**Goal:**
Whenever a line below holds the word "script", copy that line.

**Data supplied:**
## begin

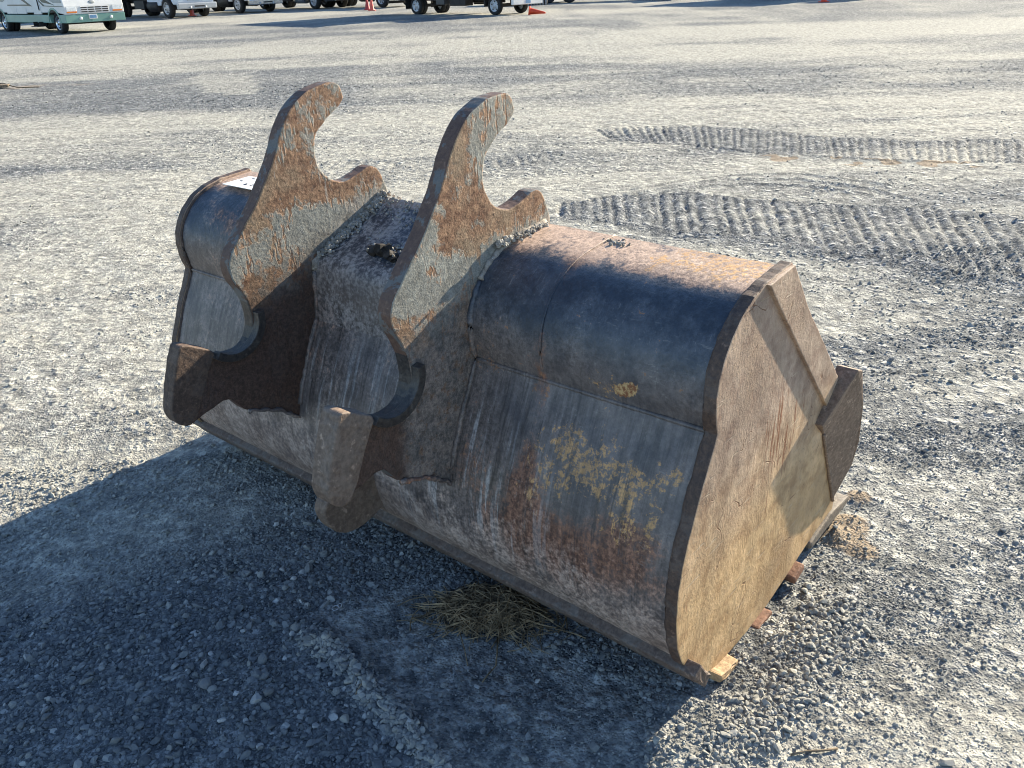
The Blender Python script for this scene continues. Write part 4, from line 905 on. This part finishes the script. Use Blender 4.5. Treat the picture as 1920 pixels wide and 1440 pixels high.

## end
## begin

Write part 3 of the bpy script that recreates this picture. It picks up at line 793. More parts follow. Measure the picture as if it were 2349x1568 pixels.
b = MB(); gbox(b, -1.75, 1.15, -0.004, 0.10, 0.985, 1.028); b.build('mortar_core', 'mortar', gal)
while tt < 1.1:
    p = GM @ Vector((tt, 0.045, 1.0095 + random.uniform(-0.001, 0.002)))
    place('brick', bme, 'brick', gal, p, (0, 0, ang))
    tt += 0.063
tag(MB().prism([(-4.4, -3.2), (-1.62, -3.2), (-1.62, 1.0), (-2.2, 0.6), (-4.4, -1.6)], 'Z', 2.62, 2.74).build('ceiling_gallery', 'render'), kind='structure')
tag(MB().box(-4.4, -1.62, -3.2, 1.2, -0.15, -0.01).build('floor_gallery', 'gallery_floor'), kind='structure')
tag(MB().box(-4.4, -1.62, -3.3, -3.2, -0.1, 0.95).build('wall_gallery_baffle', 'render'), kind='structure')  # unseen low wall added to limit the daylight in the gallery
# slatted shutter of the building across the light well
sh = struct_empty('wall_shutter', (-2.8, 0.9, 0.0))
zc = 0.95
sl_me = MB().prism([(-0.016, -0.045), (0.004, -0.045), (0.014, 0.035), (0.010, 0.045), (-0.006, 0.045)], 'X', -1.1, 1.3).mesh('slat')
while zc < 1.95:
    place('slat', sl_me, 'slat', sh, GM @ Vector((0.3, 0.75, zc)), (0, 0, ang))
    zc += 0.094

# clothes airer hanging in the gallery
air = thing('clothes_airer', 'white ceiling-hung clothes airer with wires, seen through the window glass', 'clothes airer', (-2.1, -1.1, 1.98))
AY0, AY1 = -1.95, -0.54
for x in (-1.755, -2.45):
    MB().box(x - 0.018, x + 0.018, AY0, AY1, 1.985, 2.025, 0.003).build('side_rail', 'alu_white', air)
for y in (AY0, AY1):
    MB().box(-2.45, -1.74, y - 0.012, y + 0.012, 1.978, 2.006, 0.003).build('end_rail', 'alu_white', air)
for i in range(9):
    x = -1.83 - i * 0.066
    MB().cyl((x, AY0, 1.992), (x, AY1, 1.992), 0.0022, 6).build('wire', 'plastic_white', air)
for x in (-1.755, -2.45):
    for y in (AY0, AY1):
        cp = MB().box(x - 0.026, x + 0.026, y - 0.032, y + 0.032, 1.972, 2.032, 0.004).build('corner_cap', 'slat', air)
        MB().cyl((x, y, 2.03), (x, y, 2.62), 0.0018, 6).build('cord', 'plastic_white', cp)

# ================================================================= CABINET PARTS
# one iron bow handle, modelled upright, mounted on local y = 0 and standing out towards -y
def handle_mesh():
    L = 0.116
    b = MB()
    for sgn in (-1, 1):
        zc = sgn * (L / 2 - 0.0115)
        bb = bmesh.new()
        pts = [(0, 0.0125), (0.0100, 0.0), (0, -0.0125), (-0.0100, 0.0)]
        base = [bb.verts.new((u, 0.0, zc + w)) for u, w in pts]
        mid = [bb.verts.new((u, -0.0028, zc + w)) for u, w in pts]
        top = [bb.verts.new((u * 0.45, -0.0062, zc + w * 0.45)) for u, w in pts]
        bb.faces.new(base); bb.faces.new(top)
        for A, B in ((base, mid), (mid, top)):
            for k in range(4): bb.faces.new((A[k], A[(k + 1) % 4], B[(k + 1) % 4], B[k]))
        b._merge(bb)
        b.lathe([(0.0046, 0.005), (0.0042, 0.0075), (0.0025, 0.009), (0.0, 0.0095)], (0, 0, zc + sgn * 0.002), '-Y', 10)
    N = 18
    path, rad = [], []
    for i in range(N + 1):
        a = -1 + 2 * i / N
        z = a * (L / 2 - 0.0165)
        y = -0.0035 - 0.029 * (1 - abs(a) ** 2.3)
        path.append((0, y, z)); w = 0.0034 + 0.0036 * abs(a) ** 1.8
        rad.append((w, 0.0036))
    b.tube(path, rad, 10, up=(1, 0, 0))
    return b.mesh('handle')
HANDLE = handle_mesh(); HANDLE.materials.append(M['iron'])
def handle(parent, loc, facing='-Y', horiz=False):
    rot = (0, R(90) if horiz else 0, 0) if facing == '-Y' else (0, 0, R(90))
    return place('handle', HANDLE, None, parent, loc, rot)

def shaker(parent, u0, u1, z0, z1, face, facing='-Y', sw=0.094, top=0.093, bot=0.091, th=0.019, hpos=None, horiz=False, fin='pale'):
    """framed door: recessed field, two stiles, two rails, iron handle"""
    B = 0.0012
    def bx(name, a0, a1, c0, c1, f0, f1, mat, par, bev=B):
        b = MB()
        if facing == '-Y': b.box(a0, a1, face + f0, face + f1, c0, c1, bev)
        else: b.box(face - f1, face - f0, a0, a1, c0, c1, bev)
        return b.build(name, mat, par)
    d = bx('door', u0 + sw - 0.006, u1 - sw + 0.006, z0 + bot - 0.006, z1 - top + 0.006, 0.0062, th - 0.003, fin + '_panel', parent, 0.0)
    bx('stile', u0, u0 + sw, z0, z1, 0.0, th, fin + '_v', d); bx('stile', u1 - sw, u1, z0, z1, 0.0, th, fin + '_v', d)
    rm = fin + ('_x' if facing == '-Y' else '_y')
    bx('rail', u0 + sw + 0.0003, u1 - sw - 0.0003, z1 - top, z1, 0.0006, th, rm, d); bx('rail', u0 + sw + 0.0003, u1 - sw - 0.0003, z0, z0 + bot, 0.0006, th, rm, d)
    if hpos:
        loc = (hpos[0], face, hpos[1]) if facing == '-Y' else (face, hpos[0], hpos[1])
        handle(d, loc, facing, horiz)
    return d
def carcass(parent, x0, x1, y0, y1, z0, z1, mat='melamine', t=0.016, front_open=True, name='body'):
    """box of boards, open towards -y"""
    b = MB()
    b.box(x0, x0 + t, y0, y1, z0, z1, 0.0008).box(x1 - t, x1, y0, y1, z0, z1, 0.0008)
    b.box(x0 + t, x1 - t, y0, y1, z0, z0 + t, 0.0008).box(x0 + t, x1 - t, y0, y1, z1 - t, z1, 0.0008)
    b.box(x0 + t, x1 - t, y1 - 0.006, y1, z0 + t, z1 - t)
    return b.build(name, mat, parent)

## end

**Solution:**
The Blender Python script for this scene continues. Write part 4, from line 905 on. This part finishes the script. Use Blender 4.5. Treat the picture as 1920 pixels wide and 1440 pixels high.
Write part 3 of the bpy script that recreates this picture. It picks up at line 793. More parts follow. Measure the picture as if it were 2349x1568 pixels.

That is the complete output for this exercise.